Restate each of the lines given below, word for word.
··········
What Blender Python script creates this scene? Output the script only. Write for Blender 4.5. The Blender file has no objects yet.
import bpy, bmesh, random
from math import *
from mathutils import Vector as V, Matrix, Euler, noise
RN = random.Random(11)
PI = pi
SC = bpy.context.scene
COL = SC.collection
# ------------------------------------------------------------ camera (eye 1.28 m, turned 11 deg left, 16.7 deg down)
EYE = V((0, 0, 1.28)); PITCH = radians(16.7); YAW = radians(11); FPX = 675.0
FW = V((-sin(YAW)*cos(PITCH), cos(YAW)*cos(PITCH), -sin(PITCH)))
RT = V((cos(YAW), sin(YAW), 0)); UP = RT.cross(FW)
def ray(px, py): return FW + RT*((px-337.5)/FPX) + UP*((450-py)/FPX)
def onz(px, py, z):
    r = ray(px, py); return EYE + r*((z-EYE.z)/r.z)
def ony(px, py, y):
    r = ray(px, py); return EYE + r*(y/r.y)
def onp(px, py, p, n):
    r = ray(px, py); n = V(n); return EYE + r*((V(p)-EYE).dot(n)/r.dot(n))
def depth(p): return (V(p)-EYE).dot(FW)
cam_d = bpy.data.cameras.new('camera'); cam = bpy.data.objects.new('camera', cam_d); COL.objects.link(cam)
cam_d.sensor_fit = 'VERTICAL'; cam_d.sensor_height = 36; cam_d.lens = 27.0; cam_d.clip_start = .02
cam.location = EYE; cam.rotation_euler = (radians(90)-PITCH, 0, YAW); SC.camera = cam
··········
-- RESULT BELOW --
What Blender Python script creates this scene? Output the script only. Write for Blender 4.5. The Blender file has no objects yet.
import bpy, bmesh, random
from math import *
from mathutils import Vector as V, Matrix, Euler, noise
RN = random.Random(11)
PI = pi
SC = bpy.context.scene
COL = SC.collection
# ------------------------------------------------------------ camera (eye 1.28 m, turned 11 deg left, 16.7 deg down)
EYE = V((0, 0, 1.28)); PITCH = radians(16.7); YAW = radians(11); FPX = 675.0
FW = V((-sin(YAW)*cos(PITCH), cos(YAW)*cos(PITCH), -sin(PITCH)))
RT = V((cos(YAW), sin(YAW), 0)); UP = RT.cross(FW)
def ray(px, py): return FW + RT*((px-337.5)/FPX) + UP*((450-py)/FPX)
def onz(px, py, z):
    r = ray(px, py); return EYE + r*((z-EYE.z)/r.z)
def ony(px, py, y):
    r = ray(px, py); return EYE + r*(y/r.y)
def onp(px, py, p, n):
    r = ray(px, py); n = V(n); return EYE + r*((V(p)-EYE).dot(n)/r.dot(n))
def depth(p): return (V(p)-EYE).dot(FW)
cam_d = bpy.data.cameras.new('camera'); cam = bpy.data.objects.new('camera', cam_d); COL.objects.link(cam)
cam_d.sensor_fit = 'VERTICAL'; cam_d.sensor_height = 36; cam_d.lens = 27.0; cam_d.clip_start = .02
cam.location = EYE; cam.rotation_euler = (radians(90)-PITCH, 0, YAW); SC.camera = cam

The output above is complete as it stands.